Friday, January 22, 2010

tolerance stacking

Well, the saga goes on.
Yesterday I was able to borrow the machinists height checker dial gauge and measured the piston stick-out above the block. Due to tolerance stacking, in order, the pistons were 010, 013, 014, 014, 0155, 014 sticking out of the deck. Those numbers were supposed to be 010. The reason I think they got off was the crank was ground 10/10 which meant they had to follow the casting which could have been off from OEM. So 2-3 thousandths there and maybe a piston was cast a little off and then maybe a bearing shell was off and maybe the rod wasn’t perfectly ground. When you add up the 4-5 different possible places to have a critical dimension, then you can end up with that much error. The 010 out of the block is what I want to end up with so that combined with the measured 049 headgasket that supposedly will compress to 046… I’m gonna be pushing the compression!

So today I pulled all but the #1 piston, marked bearings to make sure they went back exactly in the same spot, and pulled the rings BACK off the pistons and took them back to the machine shop to be re-cut to alleviate the 0055 too much stickout. Will see on Monday what it ends up with.

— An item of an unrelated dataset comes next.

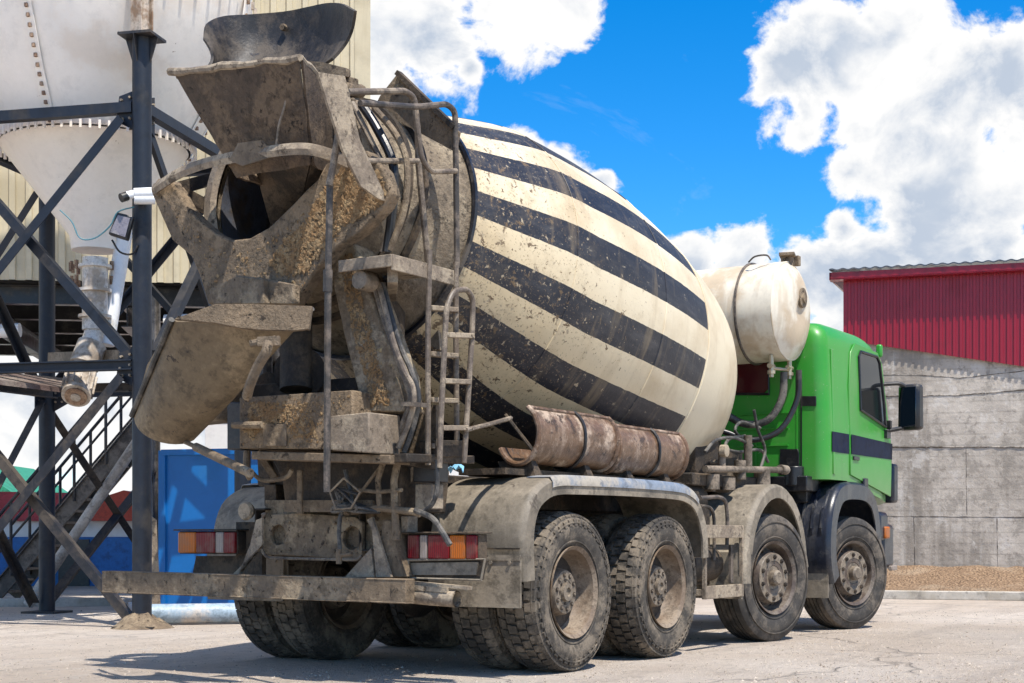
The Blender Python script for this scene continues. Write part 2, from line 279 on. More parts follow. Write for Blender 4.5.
# ------------------------------------------------------------------ mesh helpers
class MB:
    def __init__(s): s.v = []; s.f = []; s.mi = []; s.mats = []
    def add(s, vs, fs, mi=0):
        b = len(s.v); s.v += [V(p) for p in vs]; s.f += [tuple(b+i for i in f) for f in fs]; s.mi += [mi]*len(fs); return s
    def box(s, c, size, rot=None, mi=0, taper=None):
        x, y, z = size[0]/2, size[1]/2, size[2]/2
        vs = [V((a*x, b*y, d*z)) for a in (-1, 1) for b in (-1, 1) for d in (-1, 1)]
        if taper: vs = [V((p.x*(taper if p.z > 0 else 1), p.y*(taper if p.z > 0 else 1), p.z)) for p in vs]
        if rot is not None:
            M_ = rot if isinstance(rot, Matrix) else Matrix.Rotation(rot, 3, 'Z')
            vs = [M_ @ p for p in vs]
        return s.add([p+V(c) for p in vs], [(0,1,3,2),(4,6,7,5),(0,4,5,1),(2,3,7,6),(0,2,6,4),(1,5,7,3)], mi)
    def bar(s, a, b, wd, ht, up=V((0,0,1)), mi=0, prof='box'):
        a, b = V(a), V(b); d = (b-a).normalized(); side = d.cross(up)
        if side.length < 1e-3: side = d.cross(V((1,0,0)))
        side.normalize(); u = side.cross(d).normalized()
        if prof == 'box': cs = [(-wd/2,-ht/2),(wd/2,-ht/2),(wd/2,ht/2),(-wd/2,ht/2)]
        elif prof == 'L': t = .012; cs = [(-wd/2,-ht/2),(wd/2,-ht/2),(wd/2,-ht/2+t),(-wd/2+t,-ht/2+t),(-wd/2+t,ht/2),(-wd/2,ht/2)]
        elif prof == 'I':
            t = .014; cs = [(-wd/2,-ht/2),(wd/2,-ht/2),(wd/2,-ht/2+t),(t/2,-ht/2+t),(t/2,ht/2-t),(wd/2,ht/2-t),(wd/2,ht/2),(-wd/2,ht/2),(-wd/2,ht/2-t),(-t/2,ht/2-t),(-t/2,-ht/2+t),(-wd/2,-ht/2+t)]
        elif prof == 'C':
            t = .012; cs = [(-wd/2,-ht/2),(wd/2,-ht/2),(wd/2,-ht/2+t),(-wd/2+t,-ht/2+t),(-wd/2+t,ht/2-t),(wd/2,ht/2-t),(wd/2,ht/2),(-wd/2,ht/2)]
        n = len(cs); vs = [a+side*x+u*y for x, y in cs]+[b+side*x+u*y for x, y in cs]
        tri = [tuple(t_) for t_ in tessellate_polygon([[V((x, y, 0)) for x, y in cs]])]
        fs = [(i, (i+1) % n, n+(i+1) % n, n+i) for i in range(n)]+[t_ for t_ in tri]+[tuple(n+i for i in reversed(t_)) for t_ in tri]
        return s.add(vs, fs, mi)
    def tube(s, pts, r, n=10, mi=0, cap=True, smooth_n=0, closed=False):
        pts = [V(p) for p in pts]
        if smooth_n: pts = catmull(pts, smooth_n)
        rr = r if isinstance(r, (list, tuple)) else [r]*len(pts)
        m = len(pts); vs = []; prev = None
        for i, p in enumerate(pts):
            if closed: t = (pts[(i+1) % m]-pts[i-1]).normalized()
            else: t = ((pts[min(i+1, m-1)]-p).normalized()+(p-pts[max(i-1, 0)]).normalized()).normalized()
            if prev is None:
                nrm = t.cross(V((0,0,1)));
                if nrm.length < .05: nrm = t.cross(V((1,0,0)))
            else: nrm = prev-t*prev.dot(t)
            nrm.normalize(); prev = nrm; bn = t.cross(nrm)
            for k in range(n):
                a = 2*math.pi*k/n; vs.append(p+(nrm*math.cos(a)+bn*math.sin(a))*rr[i])
        fs = []
        for i in range(m if closed else m-1):
            j = (i+1) % m
            for k in range(n): fs.append((i*n+k, i*n+(k+1) % n, j*n+(k+1) % n, j*n+k))
        if cap and not closed: fs += [tuple(reversed(range(n))), tuple((m-1)*n+k for k in range(n))]
        return s.add(vs, fs, mi)
    def lathe(s, prof, o=V((0,0,0)), axis=V((1,0,0)), up=V((0,0,1)), n=48, a0=0, a1=360, mi=0, close=False):
        axis = V(axis).normalized(); up = (V(up)-axis*V(up).dot(axis)).normalized(); sd_ = axis.cross(up)
        full = abs(a1-a0) >= 359.9; c = n if full else n+1; vs = []
        for k in range(c):
            a = R(a0+(a1-a0)*k/n); dr = up*math.cos(a)+sd_*math.sin(a)
            for (x, r_) in prof: vs.append(V(o)+axis*x+dr*r_)
        m = len(prof); fs = []
        for k in range(n):
            k2 = (k+1) % c
            for i in range(m-1 if not close else m):
                j = (i+1) % m; fs.append((k*m+i, k*m+j, k2*m+j, k2*m+i))
        return s.add(vs, fs, mi)
    def plate(s, pts, th, holes=(), mi=0):
        """flat outline (3-D points) with holes, pushed along th"""
        th = V(th); loops = [[V(p) for p in pts]]+[[V(p) for p in h] for h in holes]
        flat = [p for l in loops for p in l]; tri = [tuple(t) for t in tessellate_polygon(loops)]; n = len(flat)
        fs = list(tri)+[tuple(n+i for i in reversed(t)) for t in tri]; b = 0
        for l in loops:
            m = len(l); fs += [(b+i, b+(i+1) % m, n+b+(i+1) % m, n+b+i) for i in range(m)]; b += m
        return s.add(flat+[p+th for p in flat], fs, mi)
    def sheet(s, rows, th=0.012, mi=0, thdir=None):
        """grid of points thickened to a shell"""
        m = len(rows[0]); k = len(rows); P_ = [V(p) for r_ in rows for p in r_]
        nr = []
        for i in range(k):
            for j in range(m):
                a = P_[min(i+1, k-1)*m+j]-P_[max(i-1, 0)*m+j]; b = P_[i*m+min(j+1, m-1)]-P_[i*m+max(j-1, 0)]
                q = a.cross(b); nr.append(q.normalized() if q.length > 1e-9 else V((0,0,1)))
        Q = [p+(V(thdir) if thdir else q)*th for p, q in zip(P_, nr)]; n = k*m; fs = []
        for i in range(k-1):
            for j in range(m-1):
                f = (i*m+j, i*m+j+1, (i+1)*m+j+1, (i+1)*m+j); fs += [f, tuple(n+x for x in reversed(f))]
        for i in range(k-1):
            for j in (0, m-1): fs.append((i*m+j, (i+1)*m+j, n+(i+1)*m+j, n+i*m+j))
        for j in range(m-1):
            for i in (0, k-1): fs.append((i*m+j, i*m+j+1, n+i*m+j+1, n+i*m+j))
        return s.add(P_+Q, fs, mi)
    def bolt(s, p, d, r=.014, h=.014, mi=0):
        d = V(d).normalized(); return s.tube([V(p), V(p)+d*h], r, 6, mi)
    def obj(s, name, mat, parent=None, bevel=0, angle=35, M=None, jitter=0, inv=None):
        me = bpy.data.meshes.new(name); vs = s.v
        if M is not None: Mi = M.inverted(); vs = [Mi @ p for p in vs]
        me.from_pydata([tuple(p) for p in vs], [], s.f)
        for x in (mat if isinstance(mat, (list, tuple)) else [mat]): me.materials.append(x)
        for p, i in zip(me.polygons, s.mi): p.material_index = i
        bm = bmesh.new(); bm.from_mesh(me); bmesh.ops.remove_doubles(bm, verts=bm.verts, dist=1e-5); bmesh.ops.recalc_face_normals(bm, faces=bm.faces)
        if jitter:
            for q in bm.verts: q.co += V([random.uniform(-jitter, jitter) for _ in range(3)])
        bm.to_mesh(me); bm.free(); me.shade_smooth(); me.set_sharp_from_angle(angle=R(angle))
        o = bpy.data.objects.new(name, me); COL.objects.link(o)
        if parent is not None: o.parent = parent
        if M is not None: o.matrix_local = M
        if bevel:
            b = o.modifiers.new('bevel', 'BEVEL'); b.width = bevel; b.segments = 2; b.limit_method = 'ANGLE'; b.angle_limit = R(40); b.harden_normals = False
        return o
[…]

Saturday, January 16, 2010

cam timing and nerd speak

So I got out the degree wheel and the dial caliper after spending a lots of hours wrapping my brain around degreeing the cam.
I needed a way to reach WAY down into bore to get to lifter and accurately measure valve lift. A lot of people mention using a pushrod but it woulda been flopping around and just not as accurate as I wanted.
I grabbed a handful of the old lifters and welded them together. That way there would be limited rocking, I would be assured of a solid contact and hands-free operation. I used 3 of them and welded together in a stack with bottoms at both ends for a flat measuring surface. First try worked for a bit then weld broke cause I had to grind smooth to fit in lifter bore. Next try will be perm as I ground 3 vertical deep grooves for weld to grab so I could grind smooth but still have a good weld.

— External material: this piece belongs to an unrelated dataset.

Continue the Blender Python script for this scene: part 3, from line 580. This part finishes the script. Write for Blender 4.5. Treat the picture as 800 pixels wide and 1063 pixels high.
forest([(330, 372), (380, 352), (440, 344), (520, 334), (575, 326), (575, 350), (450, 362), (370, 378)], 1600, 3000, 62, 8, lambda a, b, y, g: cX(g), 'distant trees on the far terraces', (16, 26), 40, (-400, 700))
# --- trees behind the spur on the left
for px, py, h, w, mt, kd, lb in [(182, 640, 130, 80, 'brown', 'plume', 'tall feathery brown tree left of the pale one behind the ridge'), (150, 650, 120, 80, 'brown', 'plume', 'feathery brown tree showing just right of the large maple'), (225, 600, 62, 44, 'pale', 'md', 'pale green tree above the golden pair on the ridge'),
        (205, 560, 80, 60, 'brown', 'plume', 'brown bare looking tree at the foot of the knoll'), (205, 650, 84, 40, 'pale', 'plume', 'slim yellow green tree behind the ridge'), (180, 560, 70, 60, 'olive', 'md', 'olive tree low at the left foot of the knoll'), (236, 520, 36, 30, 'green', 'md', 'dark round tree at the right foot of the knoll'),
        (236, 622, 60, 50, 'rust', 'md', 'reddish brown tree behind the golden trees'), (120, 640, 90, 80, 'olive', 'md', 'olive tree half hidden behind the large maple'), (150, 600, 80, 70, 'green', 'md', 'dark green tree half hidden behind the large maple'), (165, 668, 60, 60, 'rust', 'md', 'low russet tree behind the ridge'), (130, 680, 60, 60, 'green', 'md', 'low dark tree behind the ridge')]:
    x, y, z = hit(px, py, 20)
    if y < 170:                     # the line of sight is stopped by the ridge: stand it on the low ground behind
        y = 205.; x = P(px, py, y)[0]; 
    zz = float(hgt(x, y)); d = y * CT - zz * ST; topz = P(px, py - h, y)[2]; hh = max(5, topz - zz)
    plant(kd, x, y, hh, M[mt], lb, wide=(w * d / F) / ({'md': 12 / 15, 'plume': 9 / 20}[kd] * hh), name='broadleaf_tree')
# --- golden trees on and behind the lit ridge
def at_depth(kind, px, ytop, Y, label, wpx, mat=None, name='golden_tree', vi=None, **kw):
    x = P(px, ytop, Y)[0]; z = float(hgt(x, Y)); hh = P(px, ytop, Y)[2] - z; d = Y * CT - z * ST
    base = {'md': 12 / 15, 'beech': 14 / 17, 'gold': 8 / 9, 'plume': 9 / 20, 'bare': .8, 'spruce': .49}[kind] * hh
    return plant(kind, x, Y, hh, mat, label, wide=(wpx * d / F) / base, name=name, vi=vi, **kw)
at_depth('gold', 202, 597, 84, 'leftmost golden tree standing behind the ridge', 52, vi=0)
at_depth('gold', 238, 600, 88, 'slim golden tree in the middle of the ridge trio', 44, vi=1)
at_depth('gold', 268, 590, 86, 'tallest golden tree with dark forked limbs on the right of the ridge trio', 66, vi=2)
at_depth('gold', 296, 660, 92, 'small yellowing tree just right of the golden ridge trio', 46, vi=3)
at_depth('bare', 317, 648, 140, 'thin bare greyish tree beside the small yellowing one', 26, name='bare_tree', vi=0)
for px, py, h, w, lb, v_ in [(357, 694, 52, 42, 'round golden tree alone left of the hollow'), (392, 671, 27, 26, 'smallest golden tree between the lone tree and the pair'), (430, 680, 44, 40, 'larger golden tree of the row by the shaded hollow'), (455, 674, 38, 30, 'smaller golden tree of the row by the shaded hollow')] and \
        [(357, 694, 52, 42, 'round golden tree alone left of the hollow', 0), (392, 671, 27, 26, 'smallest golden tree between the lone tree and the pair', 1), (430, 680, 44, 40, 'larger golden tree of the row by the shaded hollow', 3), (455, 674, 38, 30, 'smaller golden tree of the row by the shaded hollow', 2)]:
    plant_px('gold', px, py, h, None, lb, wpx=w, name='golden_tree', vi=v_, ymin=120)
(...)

I set it all up and got it dialed in with TDC zero and all (BTW-due to some tolerance stacking and an error in initial bearing size the piston instead of zero deck is proud about 7 thousandths…)
I had a heck of a time making sense of the results-it was telling me I was 166 degrees centerline (54 degrees retarded) or something equally weird (116.5/216.5)... This went on for a while till I realized I was measuring exhaust lifter instead of intake-DOH!
Once I fixed that (swapping holes is what broke initial lifter extension) I initially measured around a 125 centerline (80.5/169). Cam is ground to be a 112 and factory set –8 retarded. I wanted something more like 109(3 advanced) and I ended up with 63.5 at 050 before max lift and 154 at .050 after max lift to give me a 108.75 centerline.

This changes things too depending on headgasket-I could be looking at 9.93SCR/7.85DCR and 0.044 quench with cam at 112(straight up) advancing 3.25 degrees will give me 9.93SCR/8.05DCR 0.044 quench. If headgasket turns out to be the 0.041 instead of the 0.051 I’m gonna be running expensive gas at 10.15/8.23 with 0.034 quench.  Hmmm…

Friday, January 15, 2010

slowly

got the last piston ring in, getting ready to degree cam.

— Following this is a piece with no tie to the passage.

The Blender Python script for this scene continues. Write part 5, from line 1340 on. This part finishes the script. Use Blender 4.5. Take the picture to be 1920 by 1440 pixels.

installed 1 of the new mile marker 104 hubs

Thursday, January 07, 2010

back on track-getting my bearings

Long story short, I was able to pick up the correct bearings for the new motor today. Wrong ones came with order, corrected-new ones were previously used/installed. 3rd set came today and was installed. Mains ended up ranging between 0.002-0.0025” except rear main which was 0.003” machinist did a zero deck which was tested with the std bearings instead of the 10/10 bearings... so with my dial gauge i read a piston standing 0.0075 proud of the block.. hmmmm... good thing i didnt order the 043 gasket and have the 052 felpro.. hmmm...
Rods were 0.002 and all was installed just fine. Except I used the ring filer 5 too many turns and took one moly top ring from 0.017 to 0.031 which is almost 0.009 too much. So now I have to find a SINGLE moly top ring …. Argggg…
Whatever. Got my new 104 locking hubs. They are the 3/4turn stainless version instead of oldschool 1/4turn.